No documentário É Apenas Um Adeus (So Long), o diretor francês Guillaume Brac explora um grupo de amigos em seus últimos dias de colegial. Os pontos citados são abordados de forma precisa, mas ao mesmo tempo um cenário muito específico é apresentado: todos os personagens mostrados são brancos e a escola é uma espécie de internato, onde os alunos também convivem nos quartos compartilhados e fazem juntos atividades para além da escola.

O filme consegue destacar de forma precisa algumas dualidades desse momento da vida deles ao mostrar discussões sociais, estudos e debates em comparação a brincadeiras de teor infantil, com os alunos correndo para se atirar em cima de colchões que deslizam pelos corredores dos dormitórios.

A direção de Guillaume mostra várias interações longas para evidenciar a proximidade daqueles alunos e aumentar o entendimento de que o afastamento realmente será difícil para todos eles, mas algumas trocas de afeto estão com a câmera tão próxima que parecem montadas de um jeito forçado para render esses belos momentos.

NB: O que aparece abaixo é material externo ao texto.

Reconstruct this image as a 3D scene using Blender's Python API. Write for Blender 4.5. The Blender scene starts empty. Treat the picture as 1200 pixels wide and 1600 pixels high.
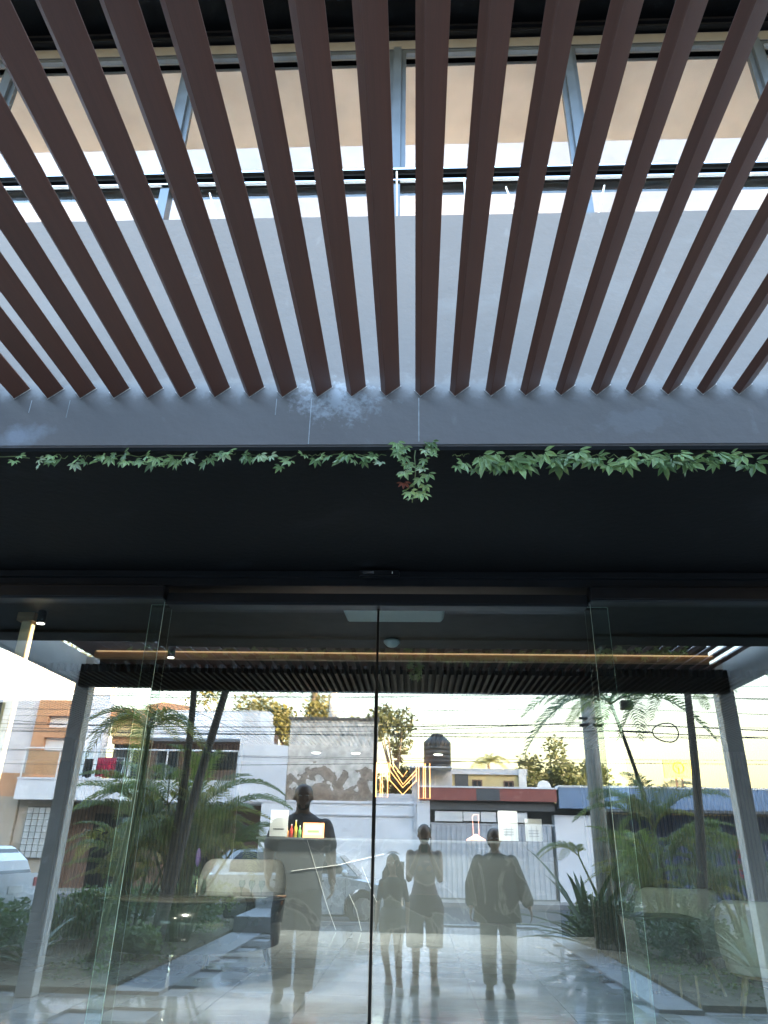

Apesar de retratar com delicadeza os sentimentos tão presentes na história daquelas pessoas, alguns pontos não passam despercebidos para espectadores mais atentos a questões sociais: não há um recorte de sexualidade e gênero no sentido de pessoas LGBT+, que vivem o momento de colégio de uma forma bem específica e podada de muitas situações consideradas comuns, como o “primeiro amor”; e em determinada cena, colegas tiram sarro de um aluno (branco) enquanto desfazem seus dreadlocks, perguntam se há animais escondidos ali, que parece velcro e que está sujo.

A sinopse do documentário traz uma pergunta que parece boba em sua abertura: amizades do colégio podem durar uma vida inteira? Para o espectador (e para mim foi assim quando li a sinopse pela primeira vez) pode soar como um dilema vazio de quem ainda não enfrentou muita coisa na vida, mas uma escolha de abordagem muda tudo. O forte da produção está nas personagens femininas, que são as únicas que dão seus depoimentos. E é muito impactante observar que, para além da dificuldade comum do momento que vivem, todas elas também possuem uma camada extra para a situação, tendo dificuldade de se relacionar com suas famílias e realmente mergulhando na dúvida que está presente na própria sinopse do documentário.

É Apenas Um Adeus está na programação oficial da 48ª Mostra Internacional de Cinema de São Paulo.